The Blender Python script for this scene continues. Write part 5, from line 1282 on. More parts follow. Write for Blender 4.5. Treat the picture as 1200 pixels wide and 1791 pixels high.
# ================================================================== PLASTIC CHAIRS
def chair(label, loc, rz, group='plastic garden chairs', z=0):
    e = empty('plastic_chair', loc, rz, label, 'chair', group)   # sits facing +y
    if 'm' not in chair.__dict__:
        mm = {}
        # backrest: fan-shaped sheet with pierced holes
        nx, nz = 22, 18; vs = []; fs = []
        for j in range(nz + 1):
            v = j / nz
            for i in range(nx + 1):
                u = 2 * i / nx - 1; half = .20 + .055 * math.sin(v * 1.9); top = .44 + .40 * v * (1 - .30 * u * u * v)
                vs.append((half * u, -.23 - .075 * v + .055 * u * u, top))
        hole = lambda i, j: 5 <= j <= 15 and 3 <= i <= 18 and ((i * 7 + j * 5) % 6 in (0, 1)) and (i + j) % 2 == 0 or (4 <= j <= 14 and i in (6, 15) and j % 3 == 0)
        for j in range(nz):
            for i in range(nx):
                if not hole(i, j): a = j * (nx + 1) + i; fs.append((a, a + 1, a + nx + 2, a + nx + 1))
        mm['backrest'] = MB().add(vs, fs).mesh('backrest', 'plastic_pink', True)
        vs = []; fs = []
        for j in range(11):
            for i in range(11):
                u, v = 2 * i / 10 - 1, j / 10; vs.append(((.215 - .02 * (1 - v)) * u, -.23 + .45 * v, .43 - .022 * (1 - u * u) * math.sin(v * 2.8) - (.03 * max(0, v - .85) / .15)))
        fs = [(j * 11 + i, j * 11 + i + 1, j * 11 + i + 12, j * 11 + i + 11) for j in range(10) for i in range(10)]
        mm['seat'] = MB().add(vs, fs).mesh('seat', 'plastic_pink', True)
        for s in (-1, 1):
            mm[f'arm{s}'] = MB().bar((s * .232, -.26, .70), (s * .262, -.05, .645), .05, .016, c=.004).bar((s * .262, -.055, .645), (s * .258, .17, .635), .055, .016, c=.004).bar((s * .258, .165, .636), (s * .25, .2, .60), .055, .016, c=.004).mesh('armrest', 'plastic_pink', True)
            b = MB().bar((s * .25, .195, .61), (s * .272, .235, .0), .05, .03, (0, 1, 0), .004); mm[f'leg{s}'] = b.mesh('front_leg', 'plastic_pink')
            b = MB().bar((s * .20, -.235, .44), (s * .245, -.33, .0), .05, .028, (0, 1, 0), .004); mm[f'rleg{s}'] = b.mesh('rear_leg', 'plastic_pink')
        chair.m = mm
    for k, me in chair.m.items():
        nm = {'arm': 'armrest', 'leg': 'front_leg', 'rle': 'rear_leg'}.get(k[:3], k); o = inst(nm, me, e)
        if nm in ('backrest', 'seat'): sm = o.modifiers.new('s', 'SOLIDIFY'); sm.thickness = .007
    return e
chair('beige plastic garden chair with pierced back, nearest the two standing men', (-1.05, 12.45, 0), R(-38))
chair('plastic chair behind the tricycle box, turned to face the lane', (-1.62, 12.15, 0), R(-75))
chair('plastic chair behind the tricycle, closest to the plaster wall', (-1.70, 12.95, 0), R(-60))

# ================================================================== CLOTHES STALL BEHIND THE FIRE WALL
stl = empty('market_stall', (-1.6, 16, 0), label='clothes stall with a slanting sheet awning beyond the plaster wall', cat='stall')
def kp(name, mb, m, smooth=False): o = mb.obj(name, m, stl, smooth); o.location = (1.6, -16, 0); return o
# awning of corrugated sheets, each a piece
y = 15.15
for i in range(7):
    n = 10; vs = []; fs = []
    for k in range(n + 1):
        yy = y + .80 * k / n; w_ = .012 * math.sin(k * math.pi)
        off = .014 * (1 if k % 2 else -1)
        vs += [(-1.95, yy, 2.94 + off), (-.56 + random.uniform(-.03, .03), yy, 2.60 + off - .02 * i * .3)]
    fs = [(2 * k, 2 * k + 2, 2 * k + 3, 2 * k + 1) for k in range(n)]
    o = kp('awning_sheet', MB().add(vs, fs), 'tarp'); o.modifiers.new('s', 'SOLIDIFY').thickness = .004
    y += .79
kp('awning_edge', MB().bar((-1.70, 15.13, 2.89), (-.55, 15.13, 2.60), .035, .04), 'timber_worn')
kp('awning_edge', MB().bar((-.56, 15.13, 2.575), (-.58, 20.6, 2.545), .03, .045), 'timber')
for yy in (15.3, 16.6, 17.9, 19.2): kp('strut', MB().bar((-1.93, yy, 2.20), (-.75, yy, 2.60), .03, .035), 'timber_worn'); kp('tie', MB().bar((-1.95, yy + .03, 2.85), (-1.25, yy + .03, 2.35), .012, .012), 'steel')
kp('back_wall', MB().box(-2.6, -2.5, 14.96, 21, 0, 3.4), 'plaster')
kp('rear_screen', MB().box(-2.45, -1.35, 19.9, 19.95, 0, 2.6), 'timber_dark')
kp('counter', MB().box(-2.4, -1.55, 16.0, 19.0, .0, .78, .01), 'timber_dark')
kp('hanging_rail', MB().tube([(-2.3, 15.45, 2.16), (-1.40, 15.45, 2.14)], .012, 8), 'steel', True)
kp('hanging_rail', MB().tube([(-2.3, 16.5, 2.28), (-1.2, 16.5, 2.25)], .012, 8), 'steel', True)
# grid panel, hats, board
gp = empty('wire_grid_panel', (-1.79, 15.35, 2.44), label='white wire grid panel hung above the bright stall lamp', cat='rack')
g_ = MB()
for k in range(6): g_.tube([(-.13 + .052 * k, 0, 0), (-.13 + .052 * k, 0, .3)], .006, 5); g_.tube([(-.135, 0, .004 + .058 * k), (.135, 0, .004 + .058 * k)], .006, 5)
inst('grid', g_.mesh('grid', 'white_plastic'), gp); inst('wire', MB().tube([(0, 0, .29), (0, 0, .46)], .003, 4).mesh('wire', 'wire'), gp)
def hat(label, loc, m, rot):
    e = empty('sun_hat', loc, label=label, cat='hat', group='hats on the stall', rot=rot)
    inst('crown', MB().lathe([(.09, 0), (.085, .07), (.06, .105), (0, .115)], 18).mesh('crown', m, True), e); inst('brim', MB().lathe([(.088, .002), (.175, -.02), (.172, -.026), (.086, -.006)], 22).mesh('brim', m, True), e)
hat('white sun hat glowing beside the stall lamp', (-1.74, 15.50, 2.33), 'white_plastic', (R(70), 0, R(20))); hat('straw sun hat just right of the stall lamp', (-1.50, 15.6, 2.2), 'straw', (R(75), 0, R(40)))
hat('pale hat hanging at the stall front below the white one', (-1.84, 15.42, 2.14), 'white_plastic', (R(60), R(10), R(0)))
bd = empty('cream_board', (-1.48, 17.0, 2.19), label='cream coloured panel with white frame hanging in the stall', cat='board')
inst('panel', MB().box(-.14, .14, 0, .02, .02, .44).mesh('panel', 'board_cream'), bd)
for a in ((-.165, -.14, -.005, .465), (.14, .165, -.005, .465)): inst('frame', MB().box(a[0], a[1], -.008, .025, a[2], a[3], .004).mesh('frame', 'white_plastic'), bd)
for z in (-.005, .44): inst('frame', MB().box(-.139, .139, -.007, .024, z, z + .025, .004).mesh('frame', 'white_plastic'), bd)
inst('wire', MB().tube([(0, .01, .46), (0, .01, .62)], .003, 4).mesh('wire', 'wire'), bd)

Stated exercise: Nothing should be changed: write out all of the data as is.

Answer to this problem:
The Blender Python script for this scene continues. Write part 5, from line 1282 on. More parts follow. Write for Blender 4.5. Treat the picture as 1200 pixels wide and 1791 pixels high.
# ================================================================== PLASTIC CHAIRS
def chair(label, loc, rz, group='plastic garden chairs', z=0):
    e = empty('plastic_chair', loc, rz, label, 'chair', group)   # sits facing +y
    if 'm' not in chair.__dict__:
        mm = {}
        # backrest: fan-shaped sheet with pierced holes
        nx, nz = 22, 18; vs = []; fs = []
        for j in range(nz + 1):
            v = j / nz
            for i in range(nx + 1):
                u = 2 * i / nx - 1; half = .20 + .055 * math.sin(v * 1.9); top = .44 + .40 * v * (1 - .30 * u * u * v)
                vs.append((half * u, -.23 - .075 * v + .055 * u * u, top))
        hole = lambda i, j: 5 <= j <= 15 and 3 <= i <= 18 and ((i * 7 + j * 5) % 6 in (0, 1)) and (i + j) % 2 == 0 or (4 <= j <= 14 and i in (6, 15) and j % 3 == 0)
        for j in range(nz):
            for i in range(nx):
                if not hole(i, j): a = j * (nx + 1) + i; fs.append((a, a + 1, a + nx + 2, a + nx + 1))
        mm['backrest'] = MB().add(vs, fs).mesh('backrest', 'plastic_pink', True)
        vs = []; fs = []
        for j in range(11):
            for i in range(11):
                u, v = 2 * i / 10 - 1, j / 10; vs.append(((.215 - .02 * (1 - v)) * u, -.23 + .45 * v, .43 - .022 * (1 - u * u) * math.sin(v * 2.8) - (.03 * max(0, v - .85) / .15)))
        fs = [(j * 11 + i, j * 11 + i + 1, j * 11 + i + 12, j * 11 + i + 11) for j in range(10) for i in range(10)]
        mm['seat'] = MB().add(vs, fs).mesh('seat', 'plastic_pink', True)
        for s in (-1, 1):
            mm[f'arm{s}'] = MB().bar((s * .232, -.26, .70), (s * .262, -.05, .645), .05, .016, c=.004).bar((s * .262, -.055, .645), (s * .258, .17, .635), .055, .016, c=.004).bar((s * .258, .165, .636), (s * .25, .2, .60), .055, .016, c=.004).mesh('armrest', 'plastic_pink', True)
            b = MB().bar((s * .25, .195, .61), (s * .272, .235, .0), .05, .03, (0, 1, 0), .004); mm[f'leg{s}'] = b.mesh('front_leg', 'plastic_pink')
            b = MB().bar((s * .20, -.235, .44), (s * .245, -.33, .0), .05, .028, (0, 1, 0), .004); mm[f'rleg{s}'] = b.mesh('rear_leg', 'plastic_pink')
        chair.m = mm
    for k, me in chair.m.items():
        nm = {'arm': 'armrest', 'leg': 'front_leg', 'rle': 'rear_leg'}.get(k[:3], k); o = inst(nm, me, e)
        if nm in ('backrest', 'seat'): sm = o.modifiers.new('s', 'SOLIDIFY'); sm.thickness = .007
    return e
chair('beige plastic garden chair with pierced back, nearest the two standing men', (-1.05, 12.45, 0), R(-38))
chair('plastic chair behind the tricycle box, turned to face the lane', (-1.62, 12.15, 0), R(-75))
chair('plastic chair behind the tricycle, closest to the plaster wall', (-1.70, 12.95, 0), R(-60))

# ================================================================== CLOTHES STALL BEHIND THE FIRE WALL
stl = empty('market_stall', (-1.6, 16, 0), label='clothes stall with a slanting sheet awning beyond the plaster wall', cat='stall')
def kp(name, mb, m, smooth=False): o = mb.obj(name, m, stl, smooth); o.location = (1.6, -16, 0); return o
# awning of corrugated sheets, each a piece
y = 15.15
for i in range(7):
    n = 10; vs = []; fs = []
    for k in range(n + 1):
        yy = y + .80 * k / n; w_ = .012 * math.sin(k * math.pi)
        off = .014 * (1 if k % 2 else -1)
        vs += [(-1.95, yy, 2.94 + off), (-.56 + random.uniform(-.03, .03), yy, 2.60 + off - .02 * i * .3)]
    fs = [(2 * k, 2 * k + 2, 2 * k + 3, 2 * k + 1) for k in range(n)]
    o = kp('awning_sheet', MB().add(vs, fs), 'tarp'); o.modifiers.new('s', 'SOLIDIFY').thickness = .004
    y += .79
kp('awning_edge', MB().bar((-1.70, 15.13, 2.89), (-.55, 15.13, 2.60), .035, .04), 'timber_worn')
kp('awning_edge', MB().bar((-.56, 15.13, 2.575), (-.58, 20.6, 2.545), .03, .045), 'timber')
for yy in (15.3, 16.6, 17.9, 19.2): kp('strut', MB().bar((-1.93, yy, 2.20), (-.75, yy, 2.60), .03, .035), 'timber_worn'); kp('tie', MB().bar((-1.95, yy + .03, 2.85), (-1.25, yy + .03, 2.35), .012, .012), 'steel')
kp('back_wall', MB().box(-2.6, -2.5, 14.96, 21, 0, 3.4), 'plaster')
kp('rear_screen', MB().box(-2.45, -1.35, 19.9, 19.95, 0, 2.6), 'timber_dark')
kp('counter', MB().box(-2.4, -1.55, 16.0, 19.0, .0, .78, .01), 'timber_dark')
kp('hanging_rail', MB().tube([(-2.3, 15.45, 2.16), (-1.40, 15.45, 2.14)], .012, 8), 'steel', True)
kp('hanging_rail', MB().tube([(-2.3, 16.5, 2.28), (-1.2, 16.5, 2.25)], .012, 8), 'steel', True)
# grid panel, hats, board
gp = empty('wire_grid_panel', (-1.79, 15.35, 2.44), label='white wire grid panel hung above the bright stall lamp', cat='rack')
g_ = MB()
for k in range(6): g_.tube([(-.13 + .052 * k, 0, 0), (-.13 + .052 * k, 0, .3)], .006, 5); g_.tube([(-.135, 0, .004 + .058 * k), (.135, 0, .004 + .058 * k)], .006, 5)
inst('grid', g_.mesh('grid', 'white_plastic'), gp); inst('wire', MB().tube([(0, 0, .29), (0, 0, .46)], .003, 4).mesh('wire', 'wire'), gp)
def hat(label, loc, m, rot):
    e = empty('sun_hat', loc, label=label, cat='hat', group='hats on the stall', rot=rot)
    inst('crown', MB().lathe([(.09, 0), (.085, .07), (.06, .105), (0, .115)], 18).mesh('crown', m, True), e); inst('brim', MB().lathe([(.088, .002), (.175, -.02), (.172, -.026), (.086, -.006)], 22).mesh('brim', m, True), e)
hat('white sun hat glowing beside the stall lamp', (-1.74, 15.50, 2.33), 'white_plastic', (R(70), 0, R(20))); hat('straw sun hat just right of the stall lamp', (-1.50, 15.6, 2.2), 'straw', (R(75), 0, R(40)))
hat('pale hat hanging at the stall front below the white one', (-1.84, 15.42, 2.14), 'white_plastic', (R(60), R(10), R(0)))
bd = empty('cream_board', (-1.48, 17.0, 2.19), label='cream coloured panel with white frame hanging in the stall', cat='board')
inst('panel', MB().box(-.14, .14, 0, .02, .02, .44).mesh('panel', 'board_cream'), bd)
for a in ((-.165, -.14, -.005, .465), (.14, .165, -.005, .465)): inst('frame', MB().box(a[0], a[1], -.008, .025, a[2], a[3], .004).mesh('frame', 'white_plastic'), bd)
for z in (-.005, .44): inst('frame', MB().box(-.139, .139, -.007, .024, z, z + .025, .004).mesh('frame', 'white_plastic'), bd)
inst('wire', MB().tube([(0, .01, .46), (0, .01, .62)], .003, 4).mesh('wire', 'wire'), bd)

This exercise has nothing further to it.